Work to be completed:
In the data below, find each line containing the string "that" and return it.
—————
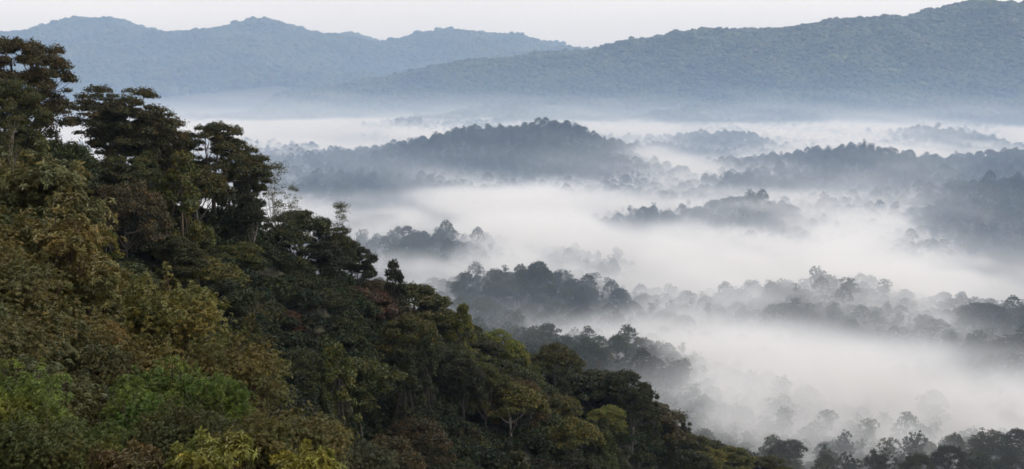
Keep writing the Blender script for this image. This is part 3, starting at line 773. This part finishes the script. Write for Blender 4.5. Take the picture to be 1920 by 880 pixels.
# ------------------------------------------------------------------ trees one can tell apart in the foggy valley
VP = {}
def vproto(kind, i=0):
    k = (kind, i)
    if k not in VP:
        H, W = {'dome': (15, 13), 'airy': (17, 12), 'umbrella': (19, 14), 'rugged': (16, 13), 'cauliflower': (15, 13), 'column': (17, 7), 'twiggy': (16, 8)}[kind]
        VP[k] = tree_mesh(kind, 500 + 13 * i + len(kind), H, W, 700 if kind == 'twiggy' else 4800, .55, .3)
    return VP[k]
V = [
    ('umbrella', 'flat_topped_tree', 'small flat-topped tree rising clear of the fog left of the near central hill', 876, 508, 930, 32, DGREEN),
    ('umbrella', 'flat_topped_tree', 'round tree just below the small flat-topped tree', 900, 530, 920, 30, DGREEN),
    ('dome', 'domed_tree', 'dark domed tree on the left part of the near central hill', 932, 538, 890, 62, DARK),
    ('dome', 'domed_tree', 'pale grey domed tree low on the left flank of the near central hill', 905, 562, 860, 70, GREYG),
    ('rugged', 'hilltop_tree', 'dark tree on top of the near central hill', 1010, 500, 930, 60, DGREEN),
    ('airy', 'hilltop_tree', 'misty tree right of the top of the near central hill', 1068, 522, 930, 60, DGREEN),
    ('dome', 'domed_tree', 'big dark domed tree standing high above the fog near the right edge', 1842, 568, 860, 92, DARK),
    ('umbrella', 'domed_tree', 'wide dark flat-domed tree left of the big domed tree near the right edge', 1752, 598, 830, 84, DARK),
    ('rugged', 'fog_tree', 'misty small tree right of the big domed tree by the right edge', 1896, 576, 880, 36, GREYG),
    ('airy', 'fog_tree', 'dark ragged tree cluster leaning in from the right edge', 1900, 628, 745, 80, DARK),
    ('dome', 'domed_tree', 'dark round tree on the right below the wide flat-domed tree', 1852, 640, 750, 80, DARK),
    ('dome', 'domed_tree', 'pale round tree half sunk in fog below the wide flat-domed tree', 1784, 645, 770, 48, DGREEN),
    ('dome', 'domed_tree', 'large dark dome in the fog under the right edge trees', 1820, 690, 720, 90, DARK),
    ('rugged', 'fog_tree', 'dark tree standing alone in the fog with left-leaning crown', 1522, 632, 780, 62, DARK),
    ('rugged', 'fog_tree', 'broad twin-headed tree in the fog right of the lone dark tree', 1615, 627, 785, 62, DARK),
    ('column', 'fog_tree', 'small upright tree at the right of the twin-headed tree', 1664, 633, 785, 24, DARK),
    ('twiggy', 'ghost_tree', 'faint thin tree ghosting through the fog below the twin-headed tree', 1730, 672, 730, 34, DGREEN),
    ('rugged', 'low_valley_tree', 'wide dark spreading tree at the bottom edge, first right of the ridge', 1478, 825, 520, 100, DARK),
    ('rugged', 'low_valley_tree', 'smaller tree adjoining the wide spreading tree at the bottom edge', 1550, 850, 515, 60, DGREEN),
    ('airy', 'low_valley_tree', 'ragged dark tree alone at the bottom edge right of the spreading tree', 1653, 838, 500, 68, DARK),
    ('dome', 'low_valley_tree', 'rounded dark tree at the bottom edge right of the ragged lone tree', 1780, 834, 510, 66, DARK),
    ('dome', 'low_valley_tree', 'low dark round tree left of the rounded dark one at the bottom edge', 1722, 852, 505, 70, DGREEN),
    ('umbrella', 'ghost_tree', 'thin pale umbrella tree in mist above the bottom edge trees', 1792, 810, 560, 36, GREYG),
    ('airy', 'low_valley_tree', 'hazy broad tree in the bottom right corner group, left half', 1850, 804, 545, 70, DGREEN),
    ('dome', 'low_valley_tree', 'hazy dark round tree at the right edge near the bottom corner', 1908, 803, 535, 46, DARK),
    ('dome', 'low_valley_tree', 'small round tree in the very bottom right corner', 1896, 852, 495, 40, DARK),
    ('dome', 'hill_crown_tree', 'dark domed tree right of the crown of the fog-wrapped centre right hill', 1476, 383, 1440, 42, DARK),
    ('dome', 'hill_crown_tree', 'dark domed tree left of the crown of the fog-wrapped centre right hill', 1374, 369, 1450, 34, DARK),
    ('airy', 'hill_crown_tree', 'open crowned tree at the very top of the fog-wrapped centre right hill', 1424, 360, 1460, 36, GREYG),
    ('dome', 'hill_crown_tree', 'round tree under the open crowned tree on the fog-wrapped hill', 1412, 382, 1440, 30, DGREEN),
    ('airy', 'hill_crown_tree', 'lower left tree on the flank of the fog-wrapped centre right hill', 1322, 390, 1440, 34, DGREEN),
    ('airy', 'islet_tree', 'tall pointed tree on the little foggy hill beside the near ridge', 828, 428, 1200, 24, DGREEN),
    ('dome', 'islet_tree', 'dark round tree in the middle of the little foggy hill', 780, 436, 1190, 38, DGREEN),
    ('umbrella', 'islet_tree', 'flat tree at the left end of the little foggy hill', 734, 440, 1200, 30, DGREEN),
    ('dome', 'islet_tree', 'broad round tree low on the front of the little foggy hill', 772, 472, 1130, 50, DGREEN),
    ('dome', 'near_hill_tree', 'round dark tree at the left end of the second misty hill behind the ridge', 1006, 618, 705, 64, DGREEN),
    ('rugged', 'near_hill_tree', 'small dark round tree at the fading right end of the second misty hill', 1328, 708, 660, 26, DARK),
    ('airy', 'near_hill_tree', 'broad tree on the right slope of the second misty hill', 1258, 676, 668, 60, DGREEN),
]
for j, (kind, name, label, u, v, Y, wpx, tint) in enumerate(V):
    plant(vproto(kind, j % 2), name, label, u, v, Y, wpx, kin(tint, .1), 'grey', hmax=1.45, hmin=.6)

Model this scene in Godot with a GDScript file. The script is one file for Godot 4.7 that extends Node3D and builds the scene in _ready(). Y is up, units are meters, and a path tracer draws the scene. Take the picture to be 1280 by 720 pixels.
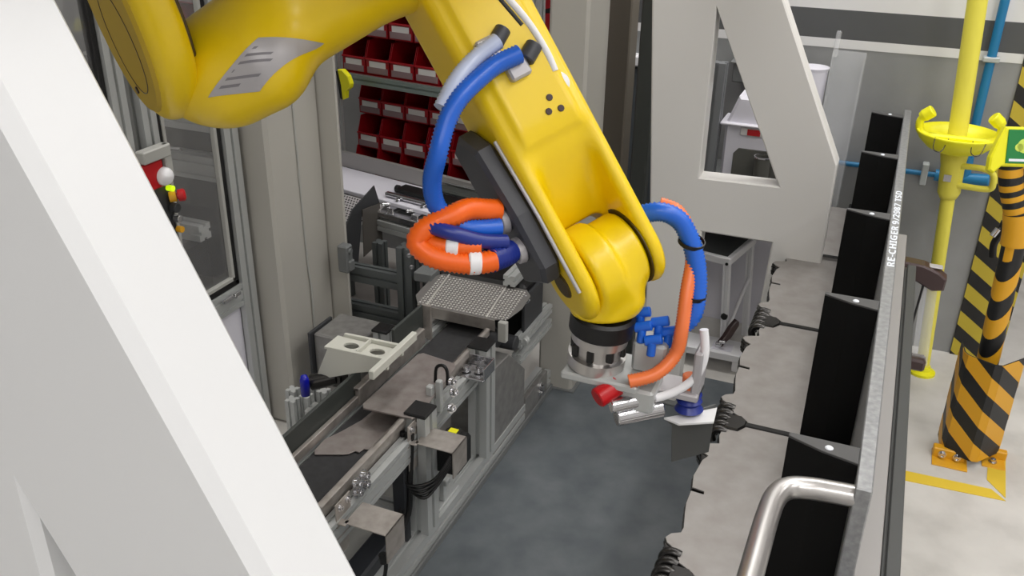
extends Node3D

# ---------------------------------------------------------------- mesh builder
class B:
	var v := PackedVector3Array()
	var n := PackedVector3Array()
	var uv := PackedVector2Array()
	var x := Transform3D.IDENTITY

	func t3(a: Vector3, b: Vector3, c: Vector3, na: Vector3, nb: Vector3, nc: Vector3, ua := Vector2.ZERO, ub := Vector2.ZERO, uc := Vector2.ZERO) -> void:
		var g := (b - a).cross(c - a)
		if g.length_squared() < 1e-16:
			return
		a = x * a
		b = x * b
		c = x * c
		var ma := (x.basis * na).normalized()
		var mb := (x.basis * nb).normalized()
		var mc := (x.basis * nc).normalized()
		if (b - a).cross(c - a).dot(ma + mb + mc) > 0.0:   # front faces run clockwise
			v.append_array([a, c, b])
			n.append_array([ma, mc, mb])
			uv.append_array([ua, uc, ub])
		else:
			v.append_array([a, b, c])
			n.append_array([ma, mb, mc])
			uv.append_array([ua, ub, uc])

	func q(a: Vector3, b: Vector3, c: Vector3, d: Vector3, m: Vector3) -> void:
		t3(a, b, c, m, m, m)
		t3(a, c, d, m, m, m)

	func qs(a: Vector3, b: Vector3, c: Vector3, d: Vector3, na: Vector3, nb: Vector3, nc: Vector3, nd: Vector3) -> void:
		t3(a, b, c, na, nb, nc)
		t3(a, c, d, na, nc, nd)

	func _c(k: int, i: int, j: int, a: float, p: float, r: float) -> Vector3:
		var w := Vector3.ZERO
		w[k] = a
		w[i] = p
		w[j] = r
		return w

	# box by centre and full size, with chamfered edges
	func box(c: Vector3, s: Vector3, b := 0.0) -> B:
		var h := s * 0.5
		b = minf(b, minf(h.x, minf(h.y, h.z)) * 0.9)
		for k in 3:
			var i := (k + 1) % 3
			var j := (k + 2) % 3
			for sg in [-1.0, 1.0]:
				var m := _c(k, i, j, sg, 0, 0)
				q(c + _c(k, i, j, sg * h[k], -(h[i] - b), -(h[j] - b)), c + _c(k, i, j, sg * h[k], h[i] - b, -(h[j] - b)), c + _c(k, i, j, sg * h[k], h[i] - b, h[j] - b), c + _c(k, i, j, sg * h[k], -(h[i] - b), h[j] - b), m)
			if b > 0.0:
				for si in [-1.0, 1.0]:
					for sj in [-1.0, 1.0]:
						var m2 := _c(k, i, j, 0, si, sj).normalized()
						var e := h[k] - b
						q(c + _c(k, i, j, -e, si * h[i], sj * (h[j] - b)), c + _c(k, i, j, e, si * h[i], sj * (h[j] - b)), c + _c(k, i, j, e, si * (h[i] - b), sj * h[j]), c + _c(k, i, j, -e, si * (h[i] - b), sj * h[j]), m2)
		if b > 0.0:
			for sx in [-1.0, 1.0]:
				for sy in [-1.0, 1.0]:
					for sz in [-1.0, 1.0]:
						var m3 := Vector3(sx, sy, sz).normalized()
						t3(c + Vector3(sx * h.x, sy * (h.y - b), sz * (h.z - b)), c + Vector3(sx * (h.x - b), sy * h.y, sz * (h.z - b)), c + Vector3(sx * (h.x - b), sy * (h.y - b), sz * h.z), m3, m3, m3)
		return self

	# box by two opposite corners
	func bb(a: Vector3, c: Vector3, b := 0.0) -> B:
		return box((a + c) * 0.5, (c - a).abs(), b)

	# swept round tube; ribs > 0 makes a corrugated hose with that rib pitch
	func tube(pts: Array, r: float, seg := 10, ribs := 0.0, flat := 1.0) -> B:
		var p := PackedVector3Array(pts)
		var rr := PackedFloat32Array()
		if ribs > 0.0:
			var cv := Curve3D.new()
			for w in p:
				cv.add_point(w)
			cv.bake_interval = ribs * 0.25
			var l := cv.get_baked_length()
			var np := PackedVector3Array()
			var k := int(l / (ribs * 0.25))
			for i in k + 1:
				np.append(cv.sample_baked(l * i / k))
				rr.append(r * [1.0, 1.0, 0.90, 0.90][i % 4])
			p = np
		else:
			for w in p:
				rr.append(r)
		var m := p.size()
		var up := Vector3.ZERO
		var rings := []
		var nor := []
		for i in m:
			var t := (p[mini(i + 1, m - 1)] - p[maxi(i - 1, 0)]).normalized()
			if i == 0:
				up = t.cross(Vector3.UP if absf(t.y) < 0.9 else Vector3.RIGHT).normalized()
			else:
				up = (up - t * up.dot(t)).normalized()
			var sd := t.cross(up)
			var ring := PackedVector3Array()
			var nn := PackedVector3Array()
			for s in seg:
				var a := TAU * s / seg
				var dn := up * cos(a) + sd * sin(a) * flat
				ring.append(p[i] + dn * rr[i])
				nn.append(dn)
			rings.append(ring)
			nor.append(nn)
		for i in m - 1:
			for s in seg:
				var s2 := (s + 1) % seg
				qs(rings[i][s], rings[i][s2], rings[i + 1][s2], rings[i + 1][s], nor[i][s], nor[i][s2], nor[i + 1][s2], nor[i + 1][s])
		for e in [0, m - 1]:
			var t := (p[e] - p[1 if e == 0 else m - 2]).normalized()
			for s in seg:
				t3(p[e], rings[e][s], rings[e][(s + 1) % seg], t, t, t)
		return self

	# solid of revolution: profile of (radius, height along the axis)
	func lathe(o: Vector3, axis: Vector3, prof: Array, seg := 20, smooth := false) -> B:
		axis = axis.normalized()
		var u := axis.cross(Vector3.UP if absf(axis.y) < 0.9 else Vector3.RIGHT).normalized()
		var w := axis.cross(u)
		for i in prof.size() - 1:
			var p0: Vector2 = prof[i]
			var p1: Vector2 = prof[i + 1]
			var d := p1 - p0
			if d.length() < 1e-7:
				continue
			var n2 := Vector2(d.y, -d.x).normalized()
			var n0 := n2
			var n1 := n2
			if smooth:
				if i > 0:
					var e: Vector2 = p0 - prof[i - 1]
					n0 = (n2 + Vector2(e.y, -e.x).normalized()).normalized()
				if i < prof.size() - 2:
					var e2: Vector2 = prof[i + 2] - p1
					n1 = (n2 + Vector2(e2.y, -e2.x).normalized()).normalized()
			for s in seg:
				var a0 := TAU * s / seg
				var a1 := TAU * (s + 1) / seg
				var c0 := u * cos(a0) + w * sin(a0)
				var c1 := u * cos(a1) + w * sin(a1)
				qs(o + c0 * p0.x + axis * p0.y, o + c1 * p0.x + axis * p0.y, o + c1 * p1.x + axis * p1.y, o + c0 * p1.x + axis * p1.y, c0 * n0.x + axis * n0.y, c1 * n0.x + axis * n0.y, c1 * n1.x + axis * n1.y, c0 * n1.x + axis * n1.y)
		return self

	# capped cylinder between two points with small chamfers
	func cyl(a: Vector3, b: Vector3, r: float, seg := 16, ch := -1.0) -> B:
		var l := a.distance_to(b)
		if ch < 0.0:
			ch = minf(r, l) * 0.12
		return lathe(a, b - a, [Vector2(0, 0), Vector2(r - ch, 0), Vector2(r, ch), Vector2(r, l - ch), Vector2(r - ch, l), Vector2(0, l)], seg)

	static func inset(poly: PackedVector2Array, d: float) -> PackedVector2Array:
		var out := PackedVector2Array()
		var m := poly.size()
		for i in m:
			var e0 := (poly[i] - poly[(i + m - 1) % m]).normalized()
			var e1 := (poly[(i + 1) % m] - poly[i]).normalized()
			var n0 := Vector2(-e0.y, e0.x)
			var n1 := Vector2(-e1.y, e1.x)
			var k := 1.0 + n0.dot(n1)
			out.append(poly[i] + (n0 + n1) * (d / maxf(k, 0.3)))
		return out

	# polygon in local xy extruded along local z from d0 to d1, chamfer b, with holes
	func prism(poly: PackedVector2Array, d0: float, d1: float, b := 0.0, holes := []) -> B:
		if Geometry2D.is_polygon_clockwise(poly):
			poly.reverse()
		var loops := [poly]
		for h in holes:
			var hh: PackedVector2Array = h
			if not Geometry2D.is_polygon_clockwise(hh):
				hh.reverse()
			loops.append(hh)
		var caps := []
		for lp in loops:
			var pl: PackedVector2Array = lp
			var m := pl.size()
			var ins := inset(pl, b) if b > 0.0 else pl
			caps.append(ins)
			for i in m:
				var j := (i + 1) % m
				var e := (pl[j] - pl[i]).normalized()
				var o := Vector3(e.y, -e.x, 0)
				var f := func(p: Vector2, z: float) -> Vector3: return Vector3(p.x, p.y, z)
				q(f.call(pl[i], d0 + b), f.call(pl[j], d0 + b), f.call(pl[j], d1 - b), f.call(pl[i], d1 - b), o)
				if b > 0.0:
					q(f.call(ins[i], d0), f.call(ins[j], d0), f.call(pl[j], d0 + b), f.call(pl[i], d0 + b), (o + Vector3(0, 0, -1)).normalized())
					q(f.call(ins[i], d1), f.call(ins[j], d1), f.call(pl[j], d1 - b), f.call(pl[i], d1 - b), (o + Vector3(0, 0, 1)).normalized())
		for cap in cap_pieces(caps):
			var tri := Geometry2D.triangulate_polygon(cap)
			if tri.is_empty():
				print("no triangles for polygon ", cap.size())
			for k in range(0, tri.size(), 3):
				for zz in [[d0, -1.0], [d1, 1.0]]:
					var m2 := Vector3(0, 0, zz[1])
					var z: float = zz[0]
					var a: Vector2 = cap[tri[k]]
					var bq: Vector2 = cap[tri[k + 1]]
					var c: Vector2 = cap[tri[k + 2]]
					t3(Vector3(a.x, a.y, z), Vector3(bq.x, bq.y, z), Vector3(c.x, c.y, z), m2, m2, m2)
		return self

	# cuts an outline with holes into pieces without holes
	static func cap_pieces(loops: Array) -> Array:
		if loops.size() == 1:
			return [loops[0]]
		var cuts := [-1e3]
		for k in range(1, loops.size()):
			var c := 0.0
			for p in loops[k]:
				c += p.x
			cuts.append(c / loops[k].size())
		cuts.append(1e3)
		cuts.sort()
		var out := []
		for i in cuts.size() - 1:
			var slab := PackedVector2Array([Vector2(cuts[i], -1e3), Vector2(cuts[i + 1], -1e3), Vector2(cuts[i + 1], 1e3), Vector2(cuts[i], 1e3)])
			var pcs := Geometry2D.intersect_polygons(loops[0], slab)
			for k in range(1, loops.size()):
				var next := []
				for pc in pcs:
					next.append_array(Geometry2D.clip_polygons(pc, loops[k]))
				pcs.assign(next)
			out.append_array(pcs)
		return out

	# aluminium T-slot profile between two points; w, h along two cross axes
	func tslot(p0: Vector3, p1: Vector3, w: float, h: float, upv := Vector3.UP) -> B:
		var z := (p1 - p0).normalized()
		var y := (upv - z * upv.dot(z)).normalized()
		if y.length() < 0.5:
			y = (Vector3.BACK - z * Vector3.BACK.dot(z)).normalized()
		var xa := y.cross(z)
		var unit := minf(w, h)
		var sw := unit * 0.11
		var sd := unit * 0.16
		var poly := PackedVector2Array()
		var hw := w * 0.5
		var hh := h * 0.5
		var nx := maxi(1, roundi(w / unit))
		var ny := maxi(1, roundi(h / unit))
		var cs := [[Vector2(-hw, -hh), Vector2(1, 0), Vector2(0, 1), nx, w], [Vector2(hw, -hh), Vector2(0, 1), Vector2(-1, 0), ny, h], [Vector2(hw, hh), Vector2(-1, 0), Vector2(0, -1), nx, w], [Vector2(-hw, hh), Vector2(0, -1), Vector2(1, 0), ny, h]]
		for c in cs:
			var o: Vector2 = c[0]
			var d: Vector2 = c[1]
			var inn: Vector2 = c[2]
			poly.append(o)
			for k in int(c[3]):
				var mid := o + d * (float(c[4]) * (k + 0.5) / int(c[3]))
				poly.append(mid - d * sw)
				poly.append(mid - d * sw + inn * sd)
				poly.append(mid + d * sw + inn * sd)
				poly.append(mid + d * sw)
		var keep := x
		x = x * Transform3D(Basis(xa, y, z), p0)
		prism(poly, 0.0, p0.distance_to(p1))
		x = keep
		return self

	# smooth skin of a distance field on a grid (surface nets)
	func nets(f: Callable, lo: Vector3, hi: Vector3, cell: float) -> B:
		var nx := int((hi.x - lo.x) / cell) + 2
		var ny := int((hi.y - lo.y) / cell) + 2
		var nz := int((hi.z - lo.z) / cell) + 2
		var val := PackedFloat32Array()
		val.resize(nx * ny * nz)
		var sxy := nx * ny
		for k in nz:
			for j in ny:
				var i := 0
				while i < nx:
					var d: float = f.call(lo + Vector3(i, j, k) * cell)
					val[i + j * nx + k * sxy] = d
					var skip := int(absf(d) * 0.7 / cell) - 1
					while skip > 0 and i + 1 < nx:
						i += 1
						val[i + j * nx + k * sxy] = d
						skip -= 1
					i += 1
		var idx := {}
		var pos := PackedVector3Array()
		var off := [0, 1, nx, nx + 1, sxy, sxy + 1, sxy + nx, sxy + nx + 1]
		for k in nz - 1:
			for j in ny - 1:
				for i in nx - 1:
					var b := i + j * nx + k * sxy
					var neg := 0
					for o in off:
						if val[b + o] < 0.0:
							neg += 1
					if neg == 0 or neg == 8:
						continue
					var s := Vector3.ZERO
					var cnt := 0
					for e in [[0, 1], [2, 3], [4, 5], [6, 7], [0, 2], [1, 3], [4, 6], [5, 7], [0, 4], [1, 5], [2, 6], [3, 7]]:
						var a: float = val[b + off[e[0]]]
						var c: float = val[b + off[e[1]]]
						if (a < 0.0) != (c < 0.0):
							var t := a / (a - c)
							var p0 := Vector3(e[0] & 1, (e[0] >> 1) & 1, e[0] >> 2)
							var p1 := Vector3(e[1] & 1, (e[1] >> 1) & 1, e[1] >> 2)
							s += p0.lerp(p1, t)
							cnt += 1
					idx[b] = pos.size()
					pos.append(lo + (Vector3(i, j, k) + s / cnt) * cell)
		var nor := PackedVector3Array()
		var h := cell * 0.6
		for p in pos:
			nor.append(Vector3(f.call(p + Vector3(h, 0, 0)) - f.call(p - Vector3(h, 0, 0)), f.call(p + Vector3(0, h, 0)) - f.call(p - Vector3(0, h, 0)), f.call(p + Vector3(0, 0, h)) - f.call(p - Vector3(0, 0, h))).normalized())
		for b in idx:
			var kk: int = b / sxy
			var jj: int = (b - kk * sxy) / nx
			var ii: int = b % nx
			for ax in 3:
				var st: int = [1, nx, sxy][ax]
				var u: int = [nx, sxy, 1][ax]
				var w: int = [sxy, 1, nx][ax]
				if [jj, kk, ii][ax] == 0 or [kk, ii, jj][ax] == 0:
					continue
				if (val[b] < 0.0) == (val[b + st] < 0.0):
					continue
				if idx.has(b - u) and idx.has(b - w) and idx.has(b - u - w):
					var a: int = idx[b]
					var c: int = idx[b - u]
					var d: int = idx[b - u - w]
					var e: int = idx[b - w]
					qs(pos[a], pos[c], pos[d], pos[e], nor[a], nor[c], nor[d], nor[e])
		return self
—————
Answer below:
Model this scene in Godot with a GDScript file. The script is one file for Godot 4.7 that extends Node3D and builds the scene in _ready(). Y is up, units are meters, and a path tracer draws the scene. Take the picture to be 1280 by 720 pixels.
	# swept round tube; ribs > 0 makes a corrugated hose with that rib pitch